DUTTON: Richard, that’s just comical, honestly. I mean who in Australia has a lower electricity bill –  

MARLES: There is a global inflationary phenomenon which is going on and interest rates started going up under you. That's what happened.

DUTTON: Sarah, we were in South Australia earlier in the week, Safcol who's the biggest producer of baby food in the country and they do the stocks and everything else that you can buy in the supermarket. Huge company. Their electricity bill under this government just in January went up by 120 per cent. Their gas price in the last six months or so has gone up by 340 per cent. They have to pass that on to consumers or they go broke. So, this nonsense that our people are paying less, who are they?

MARLES: So why didn’t you try and help in December?

DUTTON: Richard, you’ve made a bad situation worse, I’ll tell you.

ABO: The situation is very difficult for so many out there and I guess, Richard, one of the things that could help is increasing Job Seeker to those most vulnerable. Is that something that the government will consider? We know the Budget is coming up.

MARLES: Well, the report was released earlier in the week and it made suggestions in respect of this. Obviously we're not in a position to fund every good idea and what you can be absolutely assured of is that this Budget is going to be fiscally responsible, and we will be totally focused on easing the cost of living pressures on Australian households and their household budgets. Equally, you will see measures in the Budget in the next few weeks which look to improve the situation for the most disadvantaged. But we're not in a position to fund every idea which is out there. I don't think the committee would have expected that to all occur in the context of one Budget. And we will be having a fiscally responsible Budget that we hand down in a few weeks time.

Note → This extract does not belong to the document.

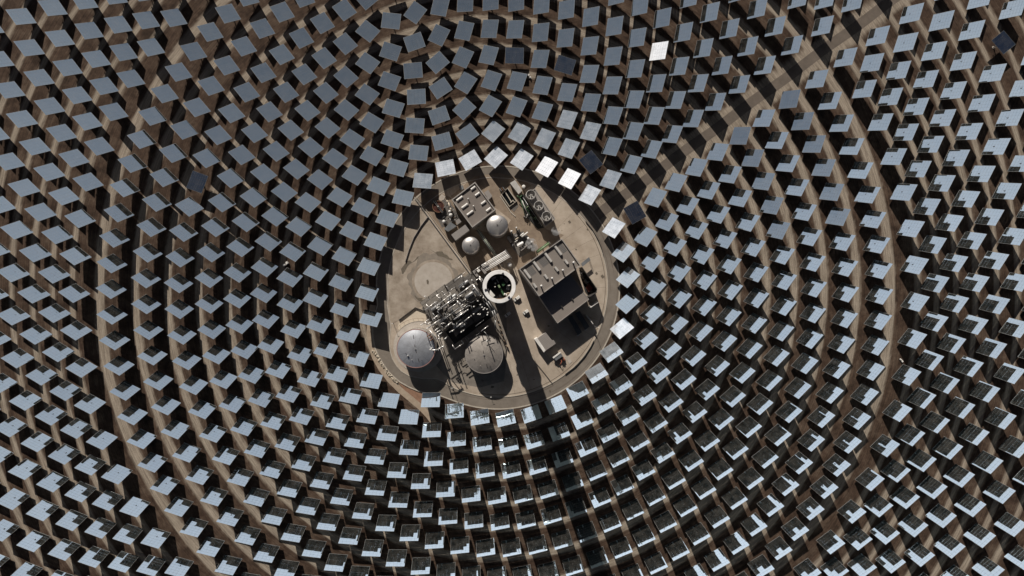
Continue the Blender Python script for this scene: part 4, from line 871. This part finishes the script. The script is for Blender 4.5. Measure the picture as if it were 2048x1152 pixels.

ABO: Yeah, I mean, look, this is an idea that the Prime Minister, your leader, has been lobbying for basically – in 2020 we saw him tweet that there should be permanent increases to Job Seeker. Has he changed his mind?

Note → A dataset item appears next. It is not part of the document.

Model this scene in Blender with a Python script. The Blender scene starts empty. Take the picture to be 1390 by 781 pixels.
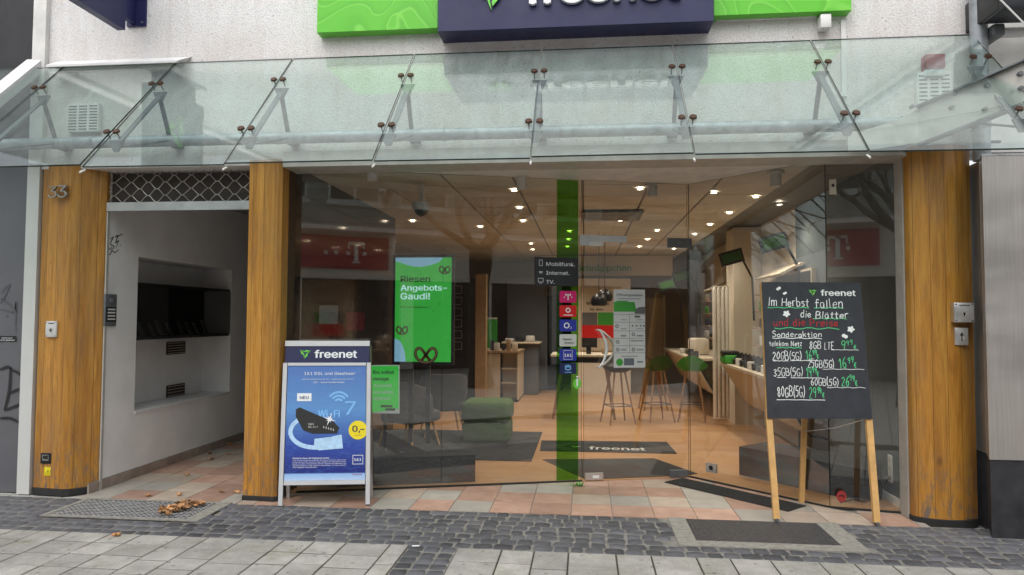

MARLES: No. And we understand the pressures that are particularly faced by our most vulnerable. And as I've just said, you'll see measures in the Budget which go to improving the situation for the most disadvantaged. But there are a lot of competing tensions in the Budget, as there are in any Budget. And what I can tell you is the Budget is going to be fiscally responsible and it is going to be centrally focused on easing the cost of living pressures on Australian households.

ABO: Peter, could you live off $49 a day?

DUTTON: Well, no, and I think there's an important point to make here. People on low incomes in particular, heard very clear messages from the Prime Minister before the election. For instance, on 97 occasions, that they would reduce your power bill by $275 a year every year. It's never been mentioned since he was elected. And this is a government, I think now it's up to about 19 broken promises from before the election to after. So, you can tell people what they want to believe and what they want to hear before the election, but the Prime Minister clearly is just breaking the promises. And if he didn't intend to fulfil this, then why make it in the first place? I think it’s a pretty tricky deceit, a devious way of treating people, particularly our most vulnerable.

ABO: All right, we have run out of time. I love how feisty you two are this morning it’s wonderful to see. Have a great weekend guys, thanks for your time.